Wage increases have been lagging productivity increases for about 60 years.[1]

For the past 35 years or so, automation seems to have driven wage inequality, and AI is headed down the same path.[2,3]

[1] https://www.epi.org/productivity-pay-gap/

[2] https://news.mit.edu/2020/study-inks-automation-inequality-0...

[3] https://www.technologyreview.com/2022/04/19/1049378/ai-inequ...


Replies

CaptainFever10/12/2024

Note that the famous EPI graph in your first source appears to be controversial with mainstream economists: https://www.reddit.com/r/AskEconomics/comments/12kk79k/what_...

(However, there seems to be other sources that say the same thing, despite criticism of EPI's graph. So I'm not sure. It seems to be consensus that it has been stagnating or not keeping up with productivity for low skilled workers, though?

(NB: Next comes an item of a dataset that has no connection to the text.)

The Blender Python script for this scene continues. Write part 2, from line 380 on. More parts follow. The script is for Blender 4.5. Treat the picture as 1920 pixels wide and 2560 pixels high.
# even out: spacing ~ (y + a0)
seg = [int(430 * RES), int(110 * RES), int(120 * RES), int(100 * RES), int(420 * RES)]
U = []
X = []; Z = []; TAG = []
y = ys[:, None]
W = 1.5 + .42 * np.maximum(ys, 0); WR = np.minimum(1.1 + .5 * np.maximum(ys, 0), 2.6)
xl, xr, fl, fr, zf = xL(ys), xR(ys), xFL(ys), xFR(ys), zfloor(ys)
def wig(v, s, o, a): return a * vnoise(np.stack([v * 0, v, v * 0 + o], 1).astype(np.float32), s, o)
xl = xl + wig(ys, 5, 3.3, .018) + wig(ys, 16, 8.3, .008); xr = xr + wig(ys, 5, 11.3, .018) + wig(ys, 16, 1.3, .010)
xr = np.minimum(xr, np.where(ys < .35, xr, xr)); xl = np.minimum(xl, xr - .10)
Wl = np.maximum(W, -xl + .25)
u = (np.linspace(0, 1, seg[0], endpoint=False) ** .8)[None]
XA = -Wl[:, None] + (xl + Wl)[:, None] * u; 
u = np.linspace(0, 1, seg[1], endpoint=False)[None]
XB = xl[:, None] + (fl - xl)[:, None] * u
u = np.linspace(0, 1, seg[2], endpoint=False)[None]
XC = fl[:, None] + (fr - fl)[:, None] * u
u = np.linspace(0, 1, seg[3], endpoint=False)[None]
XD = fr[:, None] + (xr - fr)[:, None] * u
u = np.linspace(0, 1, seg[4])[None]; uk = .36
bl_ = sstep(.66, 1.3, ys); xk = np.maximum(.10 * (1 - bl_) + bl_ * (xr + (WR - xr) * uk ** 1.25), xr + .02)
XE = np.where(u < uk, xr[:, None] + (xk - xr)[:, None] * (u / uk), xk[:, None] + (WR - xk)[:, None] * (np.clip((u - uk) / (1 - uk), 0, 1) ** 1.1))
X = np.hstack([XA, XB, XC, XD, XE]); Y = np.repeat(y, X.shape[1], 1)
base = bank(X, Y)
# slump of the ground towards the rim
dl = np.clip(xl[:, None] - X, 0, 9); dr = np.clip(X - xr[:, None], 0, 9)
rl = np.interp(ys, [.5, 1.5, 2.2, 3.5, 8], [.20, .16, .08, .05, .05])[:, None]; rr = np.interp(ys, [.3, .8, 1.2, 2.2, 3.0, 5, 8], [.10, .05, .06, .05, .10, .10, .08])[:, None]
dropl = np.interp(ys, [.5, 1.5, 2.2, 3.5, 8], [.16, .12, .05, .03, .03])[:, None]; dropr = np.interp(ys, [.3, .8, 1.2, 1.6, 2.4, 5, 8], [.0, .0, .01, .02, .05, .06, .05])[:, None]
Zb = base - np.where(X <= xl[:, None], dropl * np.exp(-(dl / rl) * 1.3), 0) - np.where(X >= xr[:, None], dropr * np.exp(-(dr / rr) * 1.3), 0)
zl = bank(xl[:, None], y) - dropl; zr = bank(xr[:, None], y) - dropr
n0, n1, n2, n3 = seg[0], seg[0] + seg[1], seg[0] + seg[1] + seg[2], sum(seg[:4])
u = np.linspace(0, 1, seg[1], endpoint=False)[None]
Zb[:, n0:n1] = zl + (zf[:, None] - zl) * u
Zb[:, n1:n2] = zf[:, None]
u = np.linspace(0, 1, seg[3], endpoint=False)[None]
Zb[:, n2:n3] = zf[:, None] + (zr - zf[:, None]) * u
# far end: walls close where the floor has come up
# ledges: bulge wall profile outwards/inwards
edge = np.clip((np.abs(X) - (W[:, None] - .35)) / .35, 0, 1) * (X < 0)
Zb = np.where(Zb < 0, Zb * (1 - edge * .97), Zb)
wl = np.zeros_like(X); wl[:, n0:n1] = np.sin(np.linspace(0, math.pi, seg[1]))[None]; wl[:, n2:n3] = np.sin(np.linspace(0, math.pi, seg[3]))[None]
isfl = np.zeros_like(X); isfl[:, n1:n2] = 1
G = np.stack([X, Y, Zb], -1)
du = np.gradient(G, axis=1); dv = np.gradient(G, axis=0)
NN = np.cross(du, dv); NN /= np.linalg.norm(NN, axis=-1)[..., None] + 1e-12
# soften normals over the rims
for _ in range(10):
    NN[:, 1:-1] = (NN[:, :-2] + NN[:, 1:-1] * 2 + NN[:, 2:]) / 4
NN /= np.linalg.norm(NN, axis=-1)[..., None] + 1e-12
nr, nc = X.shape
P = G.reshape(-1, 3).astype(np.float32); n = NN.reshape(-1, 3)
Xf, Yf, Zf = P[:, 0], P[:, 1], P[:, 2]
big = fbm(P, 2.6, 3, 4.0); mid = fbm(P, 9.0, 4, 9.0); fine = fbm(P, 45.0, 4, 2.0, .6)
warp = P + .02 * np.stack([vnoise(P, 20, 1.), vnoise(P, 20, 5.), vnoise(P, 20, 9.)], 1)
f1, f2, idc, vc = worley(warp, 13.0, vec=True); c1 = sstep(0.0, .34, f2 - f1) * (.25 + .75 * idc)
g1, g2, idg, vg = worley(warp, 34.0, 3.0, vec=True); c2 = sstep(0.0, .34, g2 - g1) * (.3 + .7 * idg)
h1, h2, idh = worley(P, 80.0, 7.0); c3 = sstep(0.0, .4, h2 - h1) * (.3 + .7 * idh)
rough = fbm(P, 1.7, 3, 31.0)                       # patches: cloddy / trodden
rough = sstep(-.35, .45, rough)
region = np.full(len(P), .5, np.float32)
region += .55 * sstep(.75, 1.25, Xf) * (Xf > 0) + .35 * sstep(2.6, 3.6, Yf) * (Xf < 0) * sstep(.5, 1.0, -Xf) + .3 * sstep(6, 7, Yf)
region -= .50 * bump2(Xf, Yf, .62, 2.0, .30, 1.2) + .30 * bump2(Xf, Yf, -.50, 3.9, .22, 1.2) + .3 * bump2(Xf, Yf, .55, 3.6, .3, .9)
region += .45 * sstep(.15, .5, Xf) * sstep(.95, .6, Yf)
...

But I can't find much about wage or compensation compared to productivity for high skilled workers [e.g. programmers, AI engineers]).

Furthermore, your comment focused on wages, where your parent comment specifically claimed that wages were less important than "how much work it takes to buy something similar, like steak, compared to the past". It misses the point.

Finally, I admit I haven't seen the latter two sources, but in my layman's opinion, inequality isn't necessarily bad if all needs are met.